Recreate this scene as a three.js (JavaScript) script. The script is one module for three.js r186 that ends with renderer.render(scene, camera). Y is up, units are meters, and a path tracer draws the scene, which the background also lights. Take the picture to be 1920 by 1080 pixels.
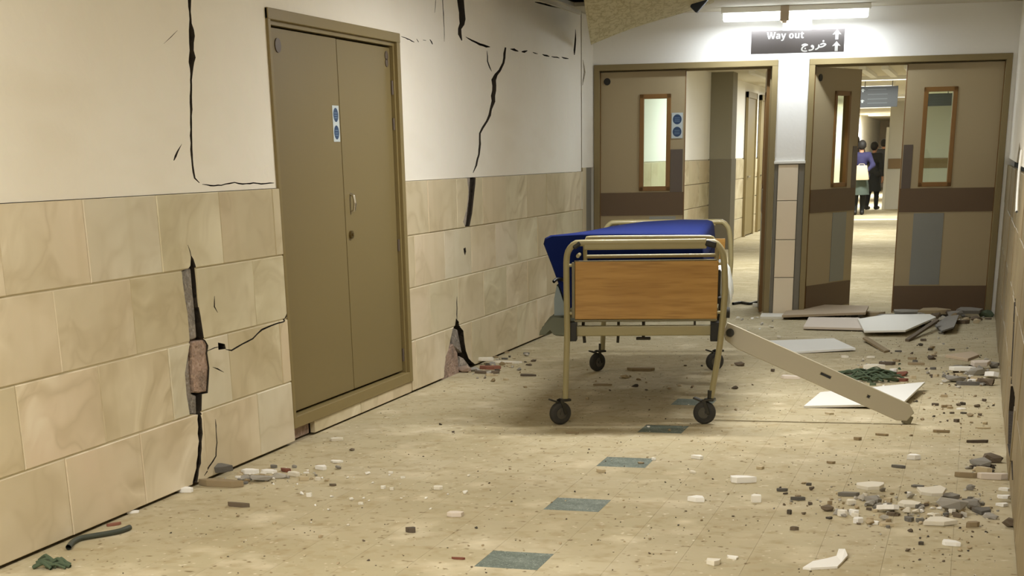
import * as THREE from 'three';
import { mergeGeometries } from 'three/addons/utils/BufferGeometryUtils.js';
import { ConvexGeometry } from 'three/addons/geometries/ConvexGeometry.js';
import { RoundedBoxGeometry } from 'three/addons/geometries/RoundedBoxGeometry.js';
import { MarchingCubes } from 'three/addons/objects/MarchingCubes.js';
import { RectAreaLightUniformsLib } from 'three/addons/lights/RectAreaLightUniformsLib.js';
import { Brush, Evaluator, SUBTRACTION } from 'three-bvh-csg';

// ------------------------------------------------------------------ camera, light, exposure
const S = 1.4;                                   // camera height in metres
const scene = new THREE.Scene();
scene.background = new THREE.Color(0x000000);
const camera = new THREE.PerspectiveCamera(2 * Math.atan(1280 / 2791) * 180 / Math.PI, 16 / 9, 0.05, 200);
camera.rotation.order = 'YXZ';
camera.rotation.set(-0.33863631, 0.29471086, -0.01898347);
camera.position.set(0, S, 0);
camera.setViewOffset(2560 * 16 / 9, 2560, (2560 * 16 / 9 - 1920) / 2, 0, 1920, 1080);
camera.updateProjectionMatrix();
camera.updateMatrixWorld(true);
const renderer = new THREE.WebGLRenderer({ antialias: true });
renderer.toneMapping = THREE.LinearToneMapping;
renderer.toneMappingExposure = 2.1;
renderer.shadowMap.enabled = true;
RectAreaLightUniformsLib.init();
const WARM = [1.0, 0.985, 0.925], COOL = [0.88, 0.95, 1.0], FAR = [0.97, 1.0, 0.95];
// ceiling luminaires: centre x, z, length along x, width along z, colour, intensity, glow
const LAMPS = {
  corridor: [[-1.5, -8.65, 1.25, 0.12, WARM, 78], [-1.5, -4.6, 1.25, 0.3, WARM, 6], [-2.0, -1.7, 1.25, 0.3, WARM, 62]],
  end: [COOL, 21],
  beyond: [[-1.6, -17.0, 1.25, 0.3, FAR, 20], [-2.4, -20.6, 1.25, 0.3, FAR, 34], [-2.0, -27.2, 1.6, 0.3, FAR, 24], [-2.4, -29.6, 1.6, 0.3, FAR, 30], [-2.2, -36, 1.25, 0.3, FAR, 60], [-2.6, -44, 1.25, 0.3, FAR, 120], [-3.0, -54, 1.25, 0.3, FAR, 140]],
};

// ------------------------------------------------------------------ helpers
let seed = 7;
const rnd = () => { seed = (seed + 0x6d2b79f5) | 0; let t = Math.imul(seed ^ (seed >>> 15), 1 | seed); t = (t + Math.imul(t ^ (t >>> 7), 61 | t)) ^ t; return ((t ^ (t >>> 14)) >>> 0) / 4294967296; };
const rr = (a, b) => a + (b - a) * rnd();
const V3 = (x, y, z) => new THREE.Vector3(x, y, z);
const used = {};
const numbered = (n) => { const k = used[n] = (used[n] ?? -1) + 1; return k ? n + '_' + String(k).padStart(3, '0') : n; };
function tag(o, label, category, group, kind) {
  if (label) o.userData.label = label;
  if (category) o.userData.category = category;
  if (group) o.userData.group = group;
  if (kind) o.userData.kind = kind;
  return o;
}
function mesh(name, g, m, parent) {
  const o = new THREE.Mesh(g, m); o.name = parent ? name : numbered(name);
  if (parent && parent !== scene) { parent.userData.n ??= {}; const k = parent.userData.n[name] = (parent.userData.n[name] ?? -1) + 1; if (k) o.name = name + '_' + String(k).padStart(3, '0'); }
  o.castShadow = o.receiveShadow = true; (parent ?? scene).add(o); return o;
}
function group(name, pos = [0, 0, 0], turn = 0) { const g = new THREE.Group(); g.name = numbered(name); g.position.set(...pos); g.rotation.y = turn; scene.add(g); g.updateMatrixWorld(true); return g; }
// the place a sight line of the survey photograph meets a real surface: floor height, a wall plane
const F = 2791, eye = V3(0, S, 0);
const ray = (px, py) => V3((px - 960) / F, (1280 - py) / F, -1).applyEuler(camera.rotation).normalize();
const onFloor = (px, py, y = 0) => { const d = ray(px, py); return d.multiplyScalar((y - S) / d.y).add(eye); };
const onLeft = (px, py) => { const d = ray(px, py); d.multiplyScalar(XL / d.x).add(eye); return [-d.z, d.y]; };           // [u, v]
const onZ = (px, py, z) => { const d = ray(px, py); return d.multiplyScalar(z / d.z).add(eye); };
const pxm = (p) => F / p.clone().sub(eye).applyQuaternion(camera.quaternion.clone().invert()).negate().z;                   // pixels per metre there

const XL = -2.4 * S, XR = 0.17 * S, HC = 1.835 * S, DADO = 0.915 * S;
const EW = { x: XL, z: -9.95 * S, a: Math.atan2(0.3, 2.57) };    // end wall: left corner and turn

// ------------------------------------------------------------------ procedural textures
const P = new Uint8Array(512); { const a = [...Array(256).keys()]; for (let i = 255; i > 0; i--) { const j = Math.floor(rnd() * (i + 1)); [a[i], a[j]] = [a[j], a[i]]; } for (let i = 0; i < 512; i++) P[i] = a[i & 255]; }
function vn(x, y, per, pery) {                          // tiling value noise
  const xi = Math.floor(x), yi = Math.floor(y), fx = x - xi, fy = y - yi, mx = (v) => ((v % per) + per) % per, my = (v) => ((v % pery) + pery) % pery;
  const h = (a, b) => P[P[mx(a) & 255] + (my(b) & 255)] / 255, s = fx * fx * (3 - 2 * fx), t = fy * fy * (3 - 2 * fy);
  return (h(xi, yi) * (1 - s) + h(xi + 1, yi) * s) * (1 - t) + (h(xi, yi + 1) * (1 - s) + h(xi + 1, yi + 1) * s) * t;
}
const fbm = (x, y, per, oct = 4, pery = per) => { let v = 0, a = 0.5, n = 0; for (let i = 0; i < oct; i++) { v += a * vn(x, y, per, pery); n += a; x *= 2; y *= 2; per *= 2; pery *= 2; a *= 0.5; } return v / n; };
function tex(w, h, fn, metres, srgb = true, metresY) {
  const d = new Uint8Array(w * h * 4);
  for (let j = 0; j < h; j++) for (let i = 0; i < w; i++) { const c = fn(i / w, j / h), k = (j * w + i) * 4; for (let q = 0; q < 3; q++) d[k + q] = Math.max(0, Math.min(255, c[q])); d[k + 3] = 255; }
  const t = new THREE.DataTexture(d, w, h); t.wrapS = t.wrapT = THREE.RepeatWrapping; t.magFilter = THREE.LinearFilter; t.minFilter = THREE.LinearMipmapLinearFilter; t.generateMipmaps = true;
  if (srgb) t.colorSpace = THREE.SRGBColorSpace;
  t.repeat.set(1 / metres, 1 / (metresY ?? metres)); t.needsUpdate = true; return t;
}
const mix = (a, b, t) => { t = Math.max(0, Math.min(1, t)); return [a[0] + (b[0] - a[0]) * t, a[1] + (b[1] - a[1]) * t, a[2] + (b[2] - a[2]) * t]; };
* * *
* _STATED PROBLEM_
The listing above needs to be output again exactly. Don't include the pictures.

* _WRITTEN RESPONSE_
Recreate this scene as a three.js (JavaScript) script. The script is one module for three.js r186 that ends with renderer.render(scene, camera). Y is up, units are meters, and a path tracer draws the scene, which the background also lights. Take the picture to be 1920 by 1080 pixels.
import * as THREE from 'three';
import { mergeGeometries } from 'three/addons/utils/BufferGeometryUtils.js';
import { ConvexGeometry } from 'three/addons/geometries/ConvexGeometry.js';
import { RoundedBoxGeometry } from 'three/addons/geometries/RoundedBoxGeometry.js';
import { MarchingCubes } from 'three/addons/objects/MarchingCubes.js';
import { RectAreaLightUniformsLib } from 'three/addons/lights/RectAreaLightUniformsLib.js';
import { Brush, Evaluator, SUBTRACTION } from 'three-bvh-csg';

// ------------------------------------------------------------------ camera, light, exposure
const S = 1.4;                                   // camera height in metres
const scene = new THREE.Scene();
scene.background = new THREE.Color(0x000000);
const camera = new THREE.PerspectiveCamera(2 * Math.atan(1280 / 2791) * 180 / Math.PI, 16 / 9, 0.05, 200);
camera.rotation.order = 'YXZ';
camera.rotation.set(-0.33863631, 0.29471086, -0.01898347);
camera.position.set(0, S, 0);
camera.setViewOffset(2560 * 16 / 9, 2560, (2560 * 16 / 9 - 1920) / 2, 0, 1920, 1080);
camera.updateProjectionMatrix();
camera.updateMatrixWorld(true);
const renderer = new THREE.WebGLRenderer({ antialias: true });
renderer.toneMapping = THREE.LinearToneMapping;
renderer.toneMappingExposure = 2.1;
renderer.shadowMap.enabled = true;
RectAreaLightUniformsLib.init();
const WARM = [1.0, 0.985, 0.925], COOL = [0.88, 0.95, 1.0], FAR = [0.97, 1.0, 0.95];
// ceiling luminaires: centre x, z, length along x, width along z, colour, intensity, glow
const LAMPS = {
  corridor: [[-1.5, -8.65, 1.25, 0.12, WARM, 78], [-1.5, -4.6, 1.25, 0.3, WARM, 6], [-2.0, -1.7, 1.25, 0.3, WARM, 62]],
  end: [COOL, 21],
  beyond: [[-1.6, -17.0, 1.25, 0.3, FAR, 20], [-2.4, -20.6, 1.25, 0.3, FAR, 34], [-2.0, -27.2, 1.6, 0.3, FAR, 24], [-2.4, -29.6, 1.6, 0.3, FAR, 30], [-2.2, -36, 1.25, 0.3, FAR, 60], [-2.6, -44, 1.25, 0.3, FAR, 120], [-3.0, -54, 1.25, 0.3, FAR, 140]],
};

// ------------------------------------------------------------------ helpers
let seed = 7;
const rnd = () => { seed = (seed + 0x6d2b79f5) | 0; let t = Math.imul(seed ^ (seed >>> 15), 1 | seed); t = (t + Math.imul(t ^ (t >>> 7), 61 | t)) ^ t; return ((t ^ (t >>> 14)) >>> 0) / 4294967296; };
const rr = (a, b) => a + (b - a) * rnd();
const V3 = (x, y, z) => new THREE.Vector3(x, y, z);
const used = {};
const numbered = (n) => { const k = used[n] = (used[n] ?? -1) + 1; return k ? n + '_' + String(k).padStart(3, '0') : n; };
function tag(o, label, category, group, kind) {
  if (label) o.userData.label = label;
  if (category) o.userData.category = category;
  if (group) o.userData.group = group;
  if (kind) o.userData.kind = kind;
  return o;
}
function mesh(name, g, m, parent) {
  const o = new THREE.Mesh(g, m); o.name = parent ? name : numbered(name);
  if (parent && parent !== scene) { parent.userData.n ??= {}; const k = parent.userData.n[name] = (parent.userData.n[name] ?? -1) + 1; if (k) o.name = name + '_' + String(k).padStart(3, '0'); }
  o.castShadow = o.receiveShadow = true; (parent ?? scene).add(o); return o;
}
function group(name, pos = [0, 0, 0], turn = 0) { const g = new THREE.Group(); g.name = numbered(name); g.position.set(...pos); g.rotation.y = turn; scene.add(g); g.updateMatrixWorld(true); return g; }
// the place a sight line of the survey photograph meets a real surface: floor height, a wall plane
const F = 2791, eye = V3(0, S, 0);
const ray = (px, py) => V3((px - 960) / F, (1280 - py) / F, -1).applyEuler(camera.rotation).normalize();
const onFloor = (px, py, y = 0) => { const d = ray(px, py); return d.multiplyScalar((y - S) / d.y).add(eye); };
const onLeft = (px, py) => { const d = ray(px, py); d.multiplyScalar(XL / d.x).add(eye); return [-d.z, d.y]; };           // [u, v]
const onZ = (px, py, z) => { const d = ray(px, py); return d.multiplyScalar(z / d.z).add(eye); };
const pxm = (p) => F / p.clone().sub(eye).applyQuaternion(camera.quaternion.clone().invert()).negate().z;                   // pixels per metre there

const XL = -2.4 * S, XR = 0.17 * S, HC = 1.835 * S, DADO = 0.915 * S;
const EW = { x: XL, z: -9.95 * S, a: Math.atan2(0.3, 2.57) };    // end wall: left corner and turn

// ------------------------------------------------------------------ procedural textures
const P = new Uint8Array(512); { const a = [...Array(256).keys()]; for (let i = 255; i > 0; i--) { const j = Math.floor(rnd() * (i + 1)); [a[i], a[j]] = [a[j], a[i]]; } for (let i = 0; i < 512; i++) P[i] = a[i & 255]; }
function vn(x, y, per, pery) {                          // tiling value noise
  const xi = Math.floor(x), yi = Math.floor(y), fx = x - xi, fy = y - yi, mx = (v) => ((v % per) + per) % per, my = (v) => ((v % pery) + pery) % pery;
  const h = (a, b) => P[P[mx(a) & 255] + (my(b) & 255)] / 255, s = fx * fx * (3 - 2 * fx), t = fy * fy * (3 - 2 * fy);
  return (h(xi, yi) * (1 - s) + h(xi + 1, yi) * s) * (1 - t) + (h(xi, yi + 1) * (1 - s) + h(xi + 1, yi + 1) * s) * t;
}
const fbm = (x, y, per, oct = 4, pery = per) => { let v = 0, a = 0.5, n = 0; for (let i = 0; i < oct; i++) { v += a * vn(x, y, per, pery); n += a; x *= 2; y *= 2; per *= 2; pery *= 2; a *= 0.5; } return v / n; };
function tex(w, h, fn, metres, srgb = true, metresY) {
  const d = new Uint8Array(w * h * 4);
  for (let j = 0; j < h; j++) for (let i = 0; i < w; i++) { const c = fn(i / w, j / h), k = (j * w + i) * 4; for (let q = 0; q < 3; q++) d[k + q] = Math.max(0, Math.min(255, c[q])); d[k + 3] = 255; }
  const t = new THREE.DataTexture(d, w, h); t.wrapS = t.wrapT = THREE.RepeatWrapping; t.magFilter = THREE.LinearFilter; t.minFilter = THREE.LinearMipmapLinearFilter; t.generateMipmaps = true;
  if (srgb) t.colorSpace = THREE.SRGBColorSpace;
  t.repeat.set(1 / metres, 1 / (metresY ?? metres)); t.needsUpdate = true; return t;
}
const mix = (a, b, t) => { t = Math.max(0, Math.min(1, t)); return [a[0] + (b[0] - a[0]) * t, a[1] + (b[1] - a[1]) * t, a[2] + (b[2] - a[2]) * t]; };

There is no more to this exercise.